I told her she could either keep her opinions to herself or stay out of my life. I have made no contact since. Every so often she will pull emotional blackmail out the bag and send messages about her kids missing my dd. Normally I ignore it but Xmas 2022 I pushed back and told her to keep her blackmail to herself. It went down like the proverbial fecal sandwich.
Dd sees her during school holidays, my parents take her to my sisters or she goes to them when my sister comes to my parents. I have never stopped them having a relationship with dd and I wouldn't. She will make her own choice when she is older. She adores her cousins so I am happy for my parents to facilitate the relationship. So her claim that they never see her is absolute BS.
I got engaged earlier this year and the wedding is booked for summer 2024. My parents are demanding I invite my sister and her family.

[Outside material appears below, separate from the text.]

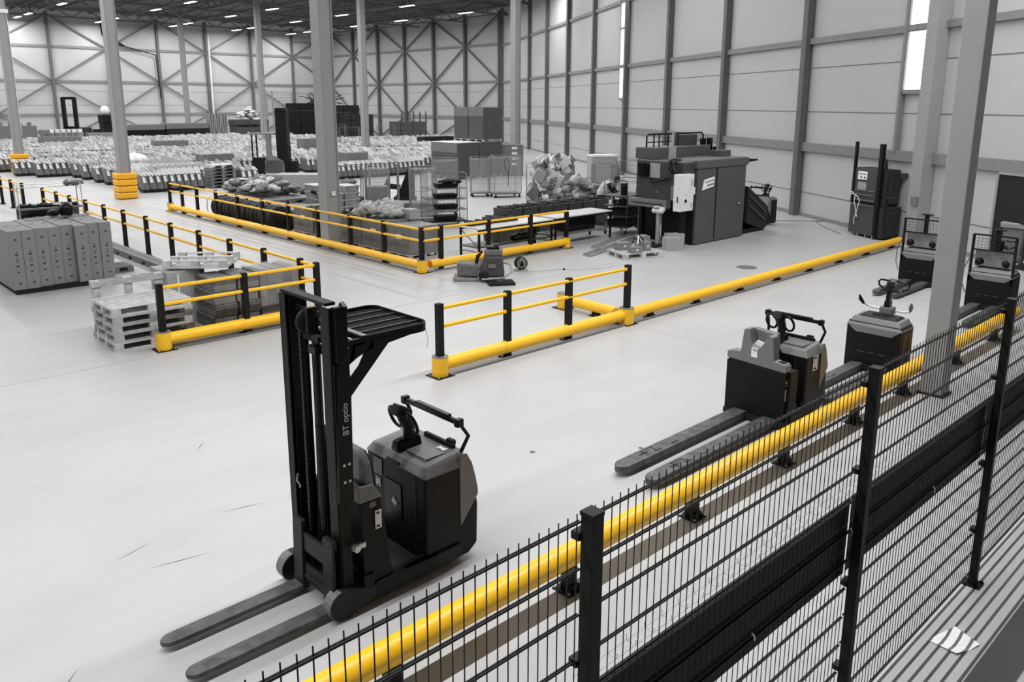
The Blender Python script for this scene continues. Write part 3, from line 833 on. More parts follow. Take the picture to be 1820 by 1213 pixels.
MB().tube([(gx1,gy0+.06,gz-.03),(gx1-.01,gy0+.02,gz-.1),(gx1-.02,gy0,gz-.13),(gx1-.05,gy0-.02,gz-.17)], .002, 5).build('loose_thread', GREY, t)
WLET = mat('white_lettering', .75, .6)
text('BT optio', .072, WLET, t, frame_m((.105,-.397,1.66), (0,0,1), (-1,0,0)), 'lettering')
b = MB()
for x, z in ((.075,1.29),(.12,1.29),(.075,1.15),(.12,1.15)): b.cyl((x,-.399,z),(x,-.39,z),.012,12)
b.build('white_stud', WHITE, t)
MB().box(.02,-.395,.98,.15,-.372,1.08).build('arm_plate', BLACK, t)

# ------------------------------------------------------------------ ride-on pallet truck by the fence
t = thing('pallet_truck', 'black ride-on pallet truck marked 156, forks pointing left, behind the fence', 'pallet truck', (9.0, 5.0, 0))
fork_pair(t, -2.5, .1, (.21, -.21), .19, .05, .125, FORK, .3, True)
for y in (.21, -.21):
    b = MB(); b.cyl((-2.15,y-.03,.04),(-2.15,y+.03,.04),.038,12); b.cyl((-2.05,y-.03,.04),(-2.05,y+.03,.04),.038,12); b.build('load_wheel', RUBBER, t)
b = MB(); b.box(0,-.36,.03,.14,.45,.76); b.box(.01,-.35,.7,.13,.43,.8); b.box(.1,-.40,.03,.3,.42,.74)
b.build('battery_box', BLACK, t, bevel=.015)
b = MB(); b.box(-.02,-.45,.03,.1,.45,.1); b.build('lift_bar', DARK, t)
b = MB(); b.prism([(-.38,.75),(.45,.78),(.45,.87),(.40,.89),(.26,.90),(.23,1.20),(.19,1.22),(.15,1.22),(.10,1.02),(.0,.99),(-.10,1.14),(-.13,1.19),(-.18,1.17),(-.215,.87),(-.35,.86),(-.38,.83)], 'x', -.0, .14)
bk = b.build('front_cover', LGREY, t, bevel=.012)
MB().prism([(-.16,.95),(.22,.95),(.2,1.2),(-.14,1.18)], 'x', .16, .26).build('document_holder', LGREY, t, bevel=.02)
MB().prism([(-.08,.98),(.12,1.01),(.06,1.08),(-.04,1.06)], 'x', .06, .07).build('folded_note', PAPER, t)
s_ = sticker(t, (-.004,.06,.93), (0,-1,0), (0,0,1), .085, .13, 0, name='number_label')
text('156', .042, INK, s_, Matrix.Translation((0,.03,.003)), 'lettering')
MB().box(.03,-.34,.862,.11,-.26,.872).build('display', DARK, t)
text('BT optio', .075, WLET, t, frame_m((.08,-.362,.5), (0,0,-1), (1,0,0)), 'lettering')
MB().box(.28,-.40,.1,.52,.42,.15).build('platform', MATS['step_mat'], t)
b = MB(); b.box(.15,-.42,.05,.6,-.36,.18); b.box(.15,.38,.05,.6,.45,.18); b.build('chassis_rail', BLACK, t, bevel=.01)
rear_unit(t, .5, -.40, .86)
sticker(t, (.72,-.406,.74), (1,0,0), (0,0,1), .13, .2, 2, name='warning_sticker')
MB().cyl((.9,-.3,.09),(.9,.3,.09),.09,16).build('drive_wheel', RUBBER, t)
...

I don't want them there. I have no relationship with her or her family and honestly I don't want one.
There is a huge back story that includes being forced to have my BIL as dd's godfather because my sister kicked off, but when I mentioned that my then partner would drop me off at a family party she threw a hissy fit about it being her party and I was out of line demanding someone else was invited. I never even mentioned him coming, I just mentioned that we would be staying at a hotel locally and he would be dropping g me and dd off at the party. She assumed the rest and through a wobbly.
My mum is adamant I have to set things right because I am the eldest and my wedding needs to be some sort of family reunification.
I don't want the stress or agro.
Help me with advice on how to tackle this with mum because there is no way I am.inviting my sister but I don't want it to wind up as a row with mum!!